### SUPPLIED DATA
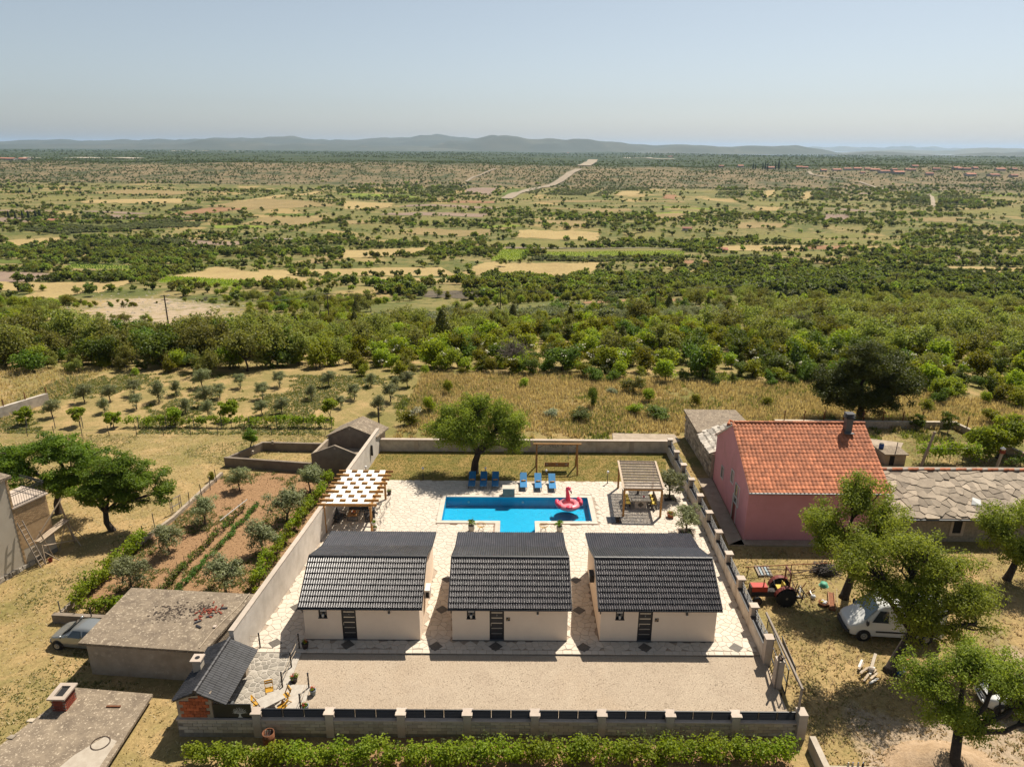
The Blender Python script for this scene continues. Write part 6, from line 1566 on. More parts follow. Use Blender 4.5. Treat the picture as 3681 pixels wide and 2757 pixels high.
# old stone outbuilding behind it: rubble walls, slab roof and flat concrete roof
so = thing('stone_outbuilding', 'old rubble-stone outbuilding with pale slab roof behind the pink house', 'outbuilding', (19.5, 62.5, 0))
MB().prism([(17.75, 57.6), (22.6, 57.6), (22.7, 67.5), (17.75, 67.5)], -.3, 2.4).build('wall', 'stone', so)
MB().prism([(17.5, 62.2), (23.2, 62.0), (22.9, 68.2), (17.6, 68.3)], 2.45, 2.62).build('flat_roof', 'concrete_roof', so)
rg = random.Random(6)
for r_ in range(9):                       # visible face of rubble stones
    y = 57.7
    while y < 67.3:
        L = rg.uniform(.3, .7); z0 = .05 + r_ * .26
        MB().hexa([(17.68 + rg.uniform(-.02, .03), y, z0), (17.8, y, z0), (17.8, y + L - .04, z0), (17.68 + rg.uniform(-.02, .03), y + L - .04, z0 + rg.uniform(0, .03)), (17.68 + rg.uniform(-.02, .03), y + .02, z0 + .23), (17.8, y, z0 + .23), (17.8, y + L - .05, z0 + .23), (17.68, y + L - .06, z0 + .22)], rg.uniform(-1, 1)).build('stone', 'stone', so)
        y += L
for r_ in range(7):
    for c in range(9):
        u, v = c * .5 + (r_ % 2) * .25, r_ * .48
        x, y, z = 17.45 + v, 57.75 + u, 2.3 + v * .42; w_, l_ = rg.uniform(.48, .62), rg.uniform(.55, .7)
        j = [rg.uniform(-.07, .07) for _ in range(8)]; tz = .05
        pts = [(x + j[0], y + j[1]), (x + l_ + j[2], y + j[3]), (x + l_ + j[4], y + w_ + j[5]), (x + j[6], y + w_ + j[7])]
        MB().prism(pts, lambda p: 2.32 + (p[0] - 17.45) * .36 + .03, lambda p: 2.32 + (p[0] - 17.45) * .36 + .09, rg.uniform(-1, 1)).build('roof_slab', 'slab_white', so)
MB().tube([(20.3, 61.9, 3.5), (20.5, 62.3, 3.75), (20.9, 61.7, 3.75)], [.2, .14, .1], 7).build('broken_chimney', 'orange_tile', so)
o = MB().prism([(10.2, 65.6), (15.6, 65.2), (17.0, 66.2), (16.8, 68.0), (10.4, 68.2)], -.6, -.02).build('concrete_pad', 'concrete'); o['kind'] = 'structure'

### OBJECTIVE
Every line of the data should be copied as it stands, without the images.

### ANSWER TO THIS PROBLEM
The Blender Python script for this scene continues. Write part 6, from line 1566 on. More parts follow. Use Blender 4.5. Treat the picture as 3681 pixels wide and 2757 pixels high.
# old stone outbuilding behind it: rubble walls, slab roof and flat concrete roof
so = thing('stone_outbuilding', 'old rubble-stone outbuilding with pale slab roof behind the pink house', 'outbuilding', (19.5, 62.5, 0))
MB().prism([(17.75, 57.6), (22.6, 57.6), (22.7, 67.5), (17.75, 67.5)], -.3, 2.4).build('wall', 'stone', so)
MB().prism([(17.5, 62.2), (23.2, 62.0), (22.9, 68.2), (17.6, 68.3)], 2.45, 2.62).build('flat_roof', 'concrete_roof', so)
rg = random.Random(6)
for r_ in range(9):                       # visible face of rubble stones
    y = 57.7
    while y < 67.3:
        L = rg.uniform(.3, .7); z0 = .05 + r_ * .26
        MB().hexa([(17.68 + rg.uniform(-.02, .03), y, z0), (17.8, y, z0), (17.8, y + L - .04, z0), (17.68 + rg.uniform(-.02, .03), y + L - .04, z0 + rg.uniform(0, .03)), (17.68 + rg.uniform(-.02, .03), y + .02, z0 + .23), (17.8, y, z0 + .23), (17.8, y + L - .05, z0 + .23), (17.68, y + L - .06, z0 + .22)], rg.uniform(-1, 1)).build('stone', 'stone', so)
        y += L
for r_ in range(7):
    for c in range(9):
        u, v = c * .5 + (r_ % 2) * .25, r_ * .48
        x, y, z = 17.45 + v, 57.75 + u, 2.3 + v * .42; w_, l_ = rg.uniform(.48, .62), rg.uniform(.55, .7)
        j = [rg.uniform(-.07, .07) for _ in range(8)]; tz = .05
        pts = [(x + j[0], y + j[1]), (x + l_ + j[2], y + j[3]), (x + l_ + j[4], y + w_ + j[5]), (x + j[6], y + w_ + j[7])]
        MB().prism(pts, lambda p: 2.32 + (p[0] - 17.45) * .36 + .03, lambda p: 2.32 + (p[0] - 17.45) * .36 + .09, rg.uniform(-1, 1)).build('roof_slab', 'slab_white', so)
MB().tube([(20.3, 61.9, 3.5), (20.5, 62.3, 3.75), (20.9, 61.7, 3.75)], [.2, .14, .1], 7).build('broken_chimney', 'orange_tile', so)
o = MB().prism([(10.2, 65.6), (15.6, 65.2), (17.0, 66.2), (16.8, 68.0), (10.4, 68.2)], -.6, -.02).build('concrete_pad', 'concrete'); o['kind'] = 'structure'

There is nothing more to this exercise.